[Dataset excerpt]
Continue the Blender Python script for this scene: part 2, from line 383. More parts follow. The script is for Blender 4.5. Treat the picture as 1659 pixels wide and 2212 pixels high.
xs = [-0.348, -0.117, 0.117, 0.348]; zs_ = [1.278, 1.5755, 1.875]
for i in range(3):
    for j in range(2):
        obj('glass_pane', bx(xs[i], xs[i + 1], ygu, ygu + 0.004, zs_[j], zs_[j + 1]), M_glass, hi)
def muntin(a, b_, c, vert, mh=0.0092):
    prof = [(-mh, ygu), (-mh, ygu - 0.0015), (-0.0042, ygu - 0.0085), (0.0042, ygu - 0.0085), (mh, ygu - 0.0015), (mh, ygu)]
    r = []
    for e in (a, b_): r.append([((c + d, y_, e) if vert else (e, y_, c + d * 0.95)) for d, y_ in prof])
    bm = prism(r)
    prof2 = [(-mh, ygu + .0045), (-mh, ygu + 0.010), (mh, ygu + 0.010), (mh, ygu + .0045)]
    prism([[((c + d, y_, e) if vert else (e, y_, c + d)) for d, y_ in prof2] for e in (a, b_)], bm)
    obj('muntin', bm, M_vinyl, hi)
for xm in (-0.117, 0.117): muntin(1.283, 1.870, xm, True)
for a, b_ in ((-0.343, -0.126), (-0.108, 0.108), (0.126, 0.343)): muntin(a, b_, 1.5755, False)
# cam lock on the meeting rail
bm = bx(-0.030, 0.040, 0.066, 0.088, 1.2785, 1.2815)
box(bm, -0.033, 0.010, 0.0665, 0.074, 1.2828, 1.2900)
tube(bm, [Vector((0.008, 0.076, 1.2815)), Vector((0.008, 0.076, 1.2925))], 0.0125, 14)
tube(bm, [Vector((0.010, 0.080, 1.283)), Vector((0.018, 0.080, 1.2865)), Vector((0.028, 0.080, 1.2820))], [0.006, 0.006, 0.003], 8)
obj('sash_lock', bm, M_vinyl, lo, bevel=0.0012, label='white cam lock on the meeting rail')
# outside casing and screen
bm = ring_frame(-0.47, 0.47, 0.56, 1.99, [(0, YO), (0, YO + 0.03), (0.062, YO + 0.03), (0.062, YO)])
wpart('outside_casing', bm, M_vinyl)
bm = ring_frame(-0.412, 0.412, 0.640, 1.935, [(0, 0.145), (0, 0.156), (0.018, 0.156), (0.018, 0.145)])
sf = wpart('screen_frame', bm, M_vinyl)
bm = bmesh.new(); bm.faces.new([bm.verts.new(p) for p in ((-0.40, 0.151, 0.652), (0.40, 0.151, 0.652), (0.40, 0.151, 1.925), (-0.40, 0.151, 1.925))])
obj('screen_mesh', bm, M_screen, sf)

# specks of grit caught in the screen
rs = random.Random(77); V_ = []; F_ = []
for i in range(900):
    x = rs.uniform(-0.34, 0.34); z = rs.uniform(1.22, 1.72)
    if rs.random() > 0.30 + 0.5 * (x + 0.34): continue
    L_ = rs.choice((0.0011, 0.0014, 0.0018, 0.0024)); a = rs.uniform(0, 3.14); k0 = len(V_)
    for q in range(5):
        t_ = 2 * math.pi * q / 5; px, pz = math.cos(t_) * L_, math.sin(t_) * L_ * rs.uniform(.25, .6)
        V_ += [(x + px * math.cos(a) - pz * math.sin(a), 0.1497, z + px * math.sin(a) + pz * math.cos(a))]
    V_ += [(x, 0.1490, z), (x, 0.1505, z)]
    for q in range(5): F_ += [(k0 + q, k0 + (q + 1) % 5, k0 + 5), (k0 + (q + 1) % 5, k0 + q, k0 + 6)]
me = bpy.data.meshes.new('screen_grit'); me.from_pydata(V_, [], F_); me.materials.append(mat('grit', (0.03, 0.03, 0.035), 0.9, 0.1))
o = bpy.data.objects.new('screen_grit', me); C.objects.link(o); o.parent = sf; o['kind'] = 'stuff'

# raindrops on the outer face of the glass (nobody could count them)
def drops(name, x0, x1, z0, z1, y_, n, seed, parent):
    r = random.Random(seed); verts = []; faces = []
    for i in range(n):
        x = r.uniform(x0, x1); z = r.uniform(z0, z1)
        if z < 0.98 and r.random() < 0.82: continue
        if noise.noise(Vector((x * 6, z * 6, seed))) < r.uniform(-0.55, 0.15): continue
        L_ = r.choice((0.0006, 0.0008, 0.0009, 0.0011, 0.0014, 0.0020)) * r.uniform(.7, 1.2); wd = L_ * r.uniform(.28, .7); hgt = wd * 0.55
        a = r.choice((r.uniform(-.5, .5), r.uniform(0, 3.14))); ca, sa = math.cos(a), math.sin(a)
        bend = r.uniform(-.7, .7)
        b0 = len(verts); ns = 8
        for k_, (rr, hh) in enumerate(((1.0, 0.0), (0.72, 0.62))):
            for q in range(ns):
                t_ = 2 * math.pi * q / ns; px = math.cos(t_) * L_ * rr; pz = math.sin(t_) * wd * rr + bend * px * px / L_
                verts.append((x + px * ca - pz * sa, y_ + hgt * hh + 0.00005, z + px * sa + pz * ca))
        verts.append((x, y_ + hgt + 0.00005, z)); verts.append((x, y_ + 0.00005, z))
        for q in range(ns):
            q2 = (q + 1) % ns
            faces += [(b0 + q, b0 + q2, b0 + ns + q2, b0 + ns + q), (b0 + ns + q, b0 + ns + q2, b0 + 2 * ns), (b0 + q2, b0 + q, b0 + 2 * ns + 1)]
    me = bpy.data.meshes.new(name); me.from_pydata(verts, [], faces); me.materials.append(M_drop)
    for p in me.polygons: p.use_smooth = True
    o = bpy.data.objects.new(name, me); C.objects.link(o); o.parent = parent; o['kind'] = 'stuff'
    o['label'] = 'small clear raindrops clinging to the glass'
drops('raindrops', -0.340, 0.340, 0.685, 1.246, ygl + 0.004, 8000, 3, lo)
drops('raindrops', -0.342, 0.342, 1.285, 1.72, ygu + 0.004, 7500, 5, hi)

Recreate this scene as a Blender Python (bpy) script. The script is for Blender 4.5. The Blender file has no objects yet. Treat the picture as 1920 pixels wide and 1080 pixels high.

SET TASK:
Report only the number of lines that hold the string "high" in this listing.

OUTPUT FOR THIS EXERCISE:
2